Your objective:
How many lines in this data contain the string "pixels"? Reply with the number only.

Saved entries:
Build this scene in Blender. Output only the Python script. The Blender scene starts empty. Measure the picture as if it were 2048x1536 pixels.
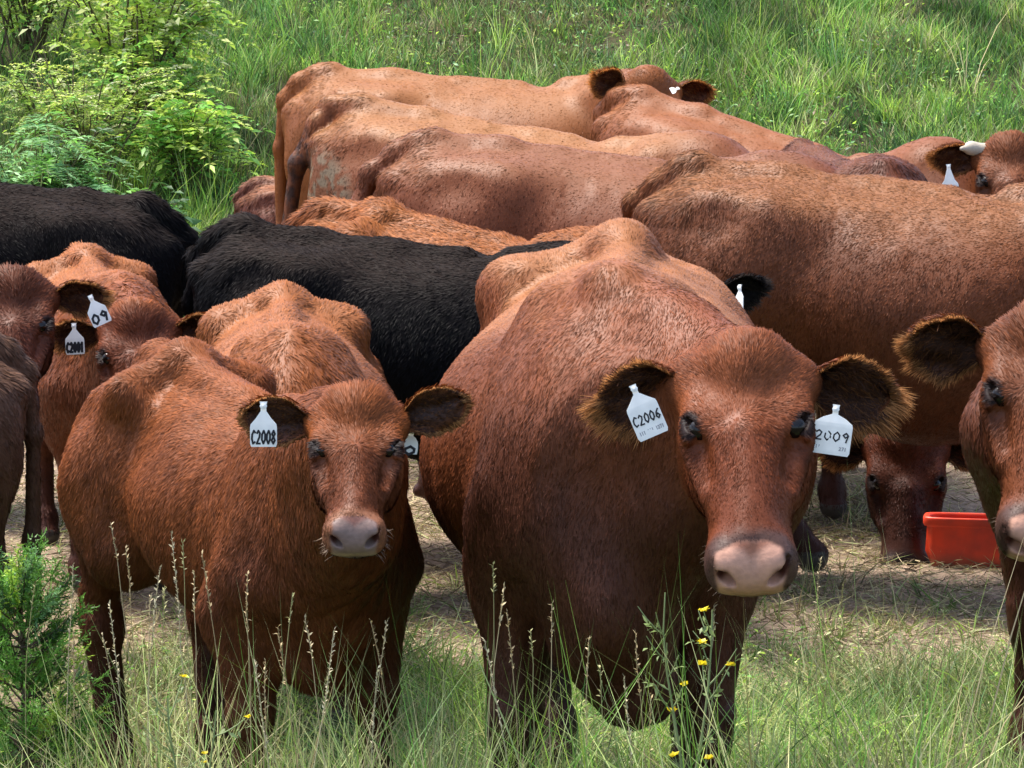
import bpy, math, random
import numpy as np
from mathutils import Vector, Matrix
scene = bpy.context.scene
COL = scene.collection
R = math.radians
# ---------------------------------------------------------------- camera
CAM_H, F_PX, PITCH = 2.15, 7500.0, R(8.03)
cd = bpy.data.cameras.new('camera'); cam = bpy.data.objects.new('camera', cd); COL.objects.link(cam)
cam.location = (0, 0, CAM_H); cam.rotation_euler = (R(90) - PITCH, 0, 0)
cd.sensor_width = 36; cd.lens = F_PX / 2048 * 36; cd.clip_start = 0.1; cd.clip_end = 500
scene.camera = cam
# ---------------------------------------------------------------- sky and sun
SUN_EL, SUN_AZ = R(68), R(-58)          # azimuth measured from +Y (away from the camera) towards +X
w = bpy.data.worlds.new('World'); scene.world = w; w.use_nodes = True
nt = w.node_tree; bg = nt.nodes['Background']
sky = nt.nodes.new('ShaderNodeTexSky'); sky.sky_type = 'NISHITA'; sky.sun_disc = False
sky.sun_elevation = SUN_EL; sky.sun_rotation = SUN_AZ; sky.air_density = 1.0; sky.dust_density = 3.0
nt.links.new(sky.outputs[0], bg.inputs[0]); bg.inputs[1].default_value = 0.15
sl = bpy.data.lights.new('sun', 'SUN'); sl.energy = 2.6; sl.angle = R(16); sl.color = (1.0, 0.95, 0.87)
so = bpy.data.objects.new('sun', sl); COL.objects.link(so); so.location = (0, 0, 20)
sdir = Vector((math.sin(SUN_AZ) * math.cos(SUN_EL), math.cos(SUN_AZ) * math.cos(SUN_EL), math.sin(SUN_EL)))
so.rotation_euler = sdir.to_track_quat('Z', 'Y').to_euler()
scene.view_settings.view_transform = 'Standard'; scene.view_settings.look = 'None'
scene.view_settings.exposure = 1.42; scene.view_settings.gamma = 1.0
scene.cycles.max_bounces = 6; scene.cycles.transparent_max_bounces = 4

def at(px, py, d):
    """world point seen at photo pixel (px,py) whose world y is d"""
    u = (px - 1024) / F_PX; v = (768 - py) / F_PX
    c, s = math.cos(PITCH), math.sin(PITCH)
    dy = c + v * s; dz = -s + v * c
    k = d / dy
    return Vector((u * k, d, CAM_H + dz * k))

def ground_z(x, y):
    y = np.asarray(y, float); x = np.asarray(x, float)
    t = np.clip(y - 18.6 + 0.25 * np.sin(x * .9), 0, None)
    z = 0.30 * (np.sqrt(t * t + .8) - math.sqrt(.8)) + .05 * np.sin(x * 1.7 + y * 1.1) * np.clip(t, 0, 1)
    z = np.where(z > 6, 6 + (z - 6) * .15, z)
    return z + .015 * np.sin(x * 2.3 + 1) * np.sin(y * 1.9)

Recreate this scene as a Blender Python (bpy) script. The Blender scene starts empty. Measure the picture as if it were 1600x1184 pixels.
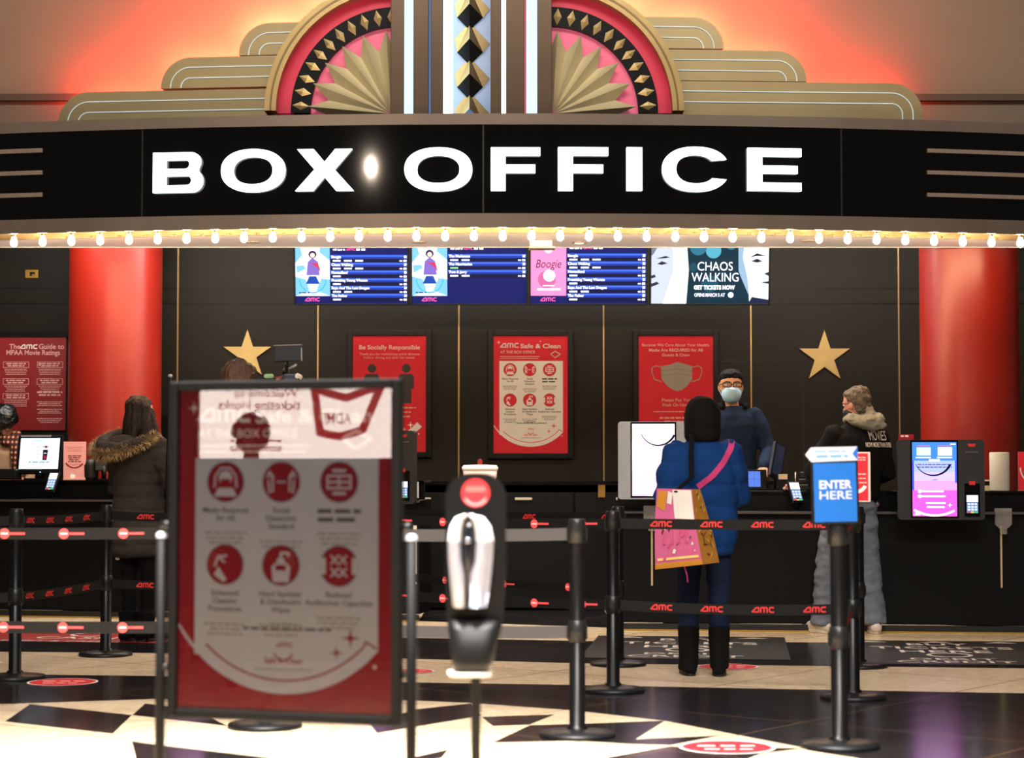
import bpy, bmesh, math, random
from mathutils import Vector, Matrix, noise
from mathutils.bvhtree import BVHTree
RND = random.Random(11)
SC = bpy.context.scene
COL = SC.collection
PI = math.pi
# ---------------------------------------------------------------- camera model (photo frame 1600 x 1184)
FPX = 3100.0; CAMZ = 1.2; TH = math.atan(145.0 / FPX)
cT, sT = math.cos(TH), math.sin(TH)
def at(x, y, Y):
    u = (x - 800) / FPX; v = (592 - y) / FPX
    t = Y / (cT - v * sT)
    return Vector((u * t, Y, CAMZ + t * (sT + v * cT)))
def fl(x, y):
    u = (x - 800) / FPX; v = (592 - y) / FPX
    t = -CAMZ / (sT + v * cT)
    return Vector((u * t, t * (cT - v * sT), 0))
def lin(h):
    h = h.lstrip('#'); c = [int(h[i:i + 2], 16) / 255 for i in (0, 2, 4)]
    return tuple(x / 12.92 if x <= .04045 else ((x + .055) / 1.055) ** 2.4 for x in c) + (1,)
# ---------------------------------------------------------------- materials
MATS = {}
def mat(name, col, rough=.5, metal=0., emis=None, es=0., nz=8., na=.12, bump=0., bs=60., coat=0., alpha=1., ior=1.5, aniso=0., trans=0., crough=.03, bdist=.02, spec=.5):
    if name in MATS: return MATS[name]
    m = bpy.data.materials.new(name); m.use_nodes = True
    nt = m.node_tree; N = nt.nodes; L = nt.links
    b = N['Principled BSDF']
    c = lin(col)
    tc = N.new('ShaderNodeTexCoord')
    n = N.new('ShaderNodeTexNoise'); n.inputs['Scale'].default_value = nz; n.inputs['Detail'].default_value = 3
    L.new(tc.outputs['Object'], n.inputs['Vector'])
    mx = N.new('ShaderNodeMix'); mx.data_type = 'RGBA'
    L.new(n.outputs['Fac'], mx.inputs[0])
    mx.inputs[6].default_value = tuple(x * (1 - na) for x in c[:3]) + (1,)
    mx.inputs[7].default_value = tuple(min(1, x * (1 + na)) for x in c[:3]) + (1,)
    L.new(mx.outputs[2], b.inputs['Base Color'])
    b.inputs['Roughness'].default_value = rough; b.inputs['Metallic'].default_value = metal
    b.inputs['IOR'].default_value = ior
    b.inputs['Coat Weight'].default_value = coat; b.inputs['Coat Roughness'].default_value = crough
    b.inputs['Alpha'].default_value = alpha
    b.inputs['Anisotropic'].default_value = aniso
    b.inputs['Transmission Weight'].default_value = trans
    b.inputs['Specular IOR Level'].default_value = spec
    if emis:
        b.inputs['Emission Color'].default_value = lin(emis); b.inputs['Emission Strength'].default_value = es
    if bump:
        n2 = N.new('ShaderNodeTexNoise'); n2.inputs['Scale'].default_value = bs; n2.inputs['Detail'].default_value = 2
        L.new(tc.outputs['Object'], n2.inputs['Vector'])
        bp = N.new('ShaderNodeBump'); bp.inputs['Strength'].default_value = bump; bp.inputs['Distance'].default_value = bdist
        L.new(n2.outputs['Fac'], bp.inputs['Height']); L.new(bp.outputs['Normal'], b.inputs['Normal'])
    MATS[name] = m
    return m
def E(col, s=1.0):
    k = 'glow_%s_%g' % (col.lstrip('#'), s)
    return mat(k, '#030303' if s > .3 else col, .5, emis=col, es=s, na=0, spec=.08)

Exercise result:
2